In the Information Age, the winning nations will be the ones who have the best educated populations.
Unfortunately, that doesn't include this country.
We talk a lot about education in this country, and we even pass a few laws like No Child Left Behind. But we still leave our children behind. We pour in more money, but it seems to do little good. We still trail most of our main competitors in the global marketplace.
My daughter Mira will be ready to attend school in a couple of years, and it's scary to think about the condition of our educational system. I don't really care as much about test scores and school funding as I do about the incentives for schools to treat my daughter like a valued customer, not some piece of meat to be shoved through the school system sausage grinder.
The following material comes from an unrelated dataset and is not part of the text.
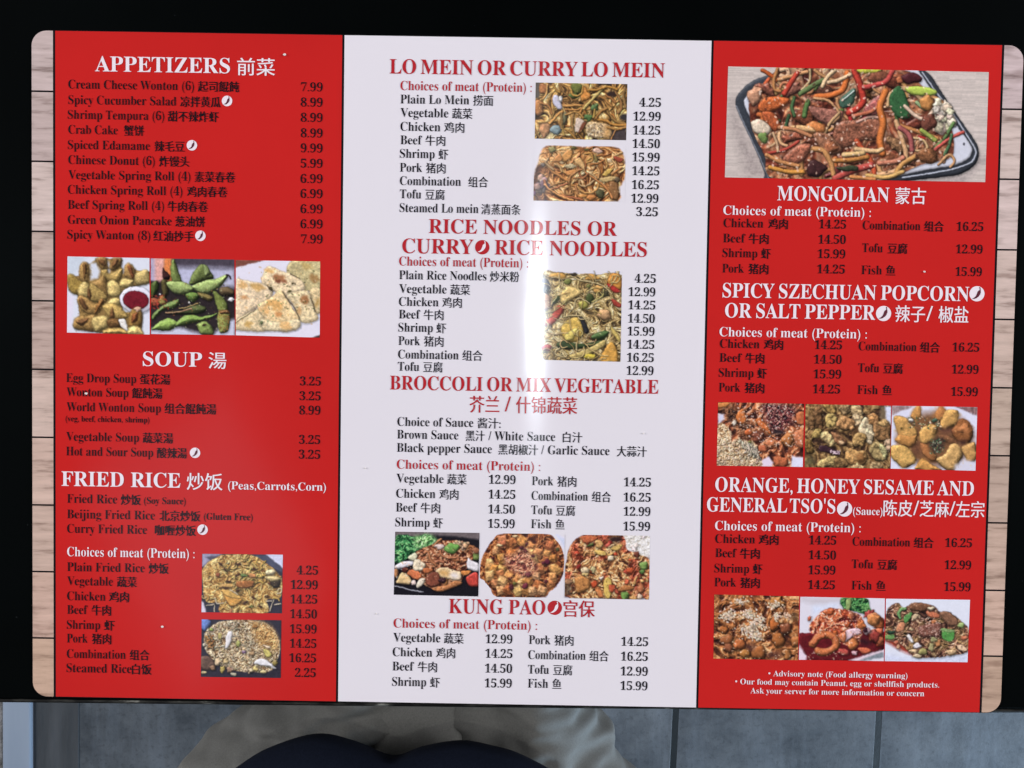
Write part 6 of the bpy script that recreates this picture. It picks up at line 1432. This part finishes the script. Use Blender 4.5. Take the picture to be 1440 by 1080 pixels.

We live in a competitive world. To prepare our children to live in this world, we need to have competitive schools, too. European countries have discovered this, and their schools systems perform far better than ours, while spending less money.
In contrast, our public school systems have become bloated, top-heavy, bureaucratic monstrosities in need of drastic change. These behemoths simply do not have the incentives to educate individual students.
Many people put forward the idea of school vouchers as a way to do this. I think there is some merit in this concept, but it doesn't go far enough. In the book "Had Enough" by James Carville (not a voucher fan), he states there are only about 150,000 open spots in private schools nationwide. So going to vouchers would do little to help the approximately 50 million children who need it.
Vouchers can be only part of the answer. The rest comes from radically changing our public school systems into competitive business entities, the same kind of organizations our children will work in one day.
I like the idea of having each public school operating as it own business, owned and run by the teachers, principal and staff, leasing the facilities from the school district. Each child gets a voucher from the district that they can choose to spend on any school they want.
These privatized schools would then have to compete for students. Teachers and staff would have incentives to do whatever necessary to advance each child's education, and not just in relation to test scores. These aren't just students, they are paying customers who can pack up and take their voucher money somewhere else. Good teachers would attract the best students, and bad teachers would be weeded out.
Some schools might charge more than what the voucher allows if their education is proven to be superior. Others may charge below that voucher amount, allowing the student to build up a trust fund that can be spent on future education. We might find that competition among schools will drive down the prices we pay now, helping our kids get a better education and still have money left over for college.
I'm sure those invested in the current system will take exception to this radical transformation. They will pick it apart, piece by piece, defending the status quo. But the truth is, our system is broken and there is a proven way to do it better. In this world, we need to compete or die. Our public schools need to operate the same way.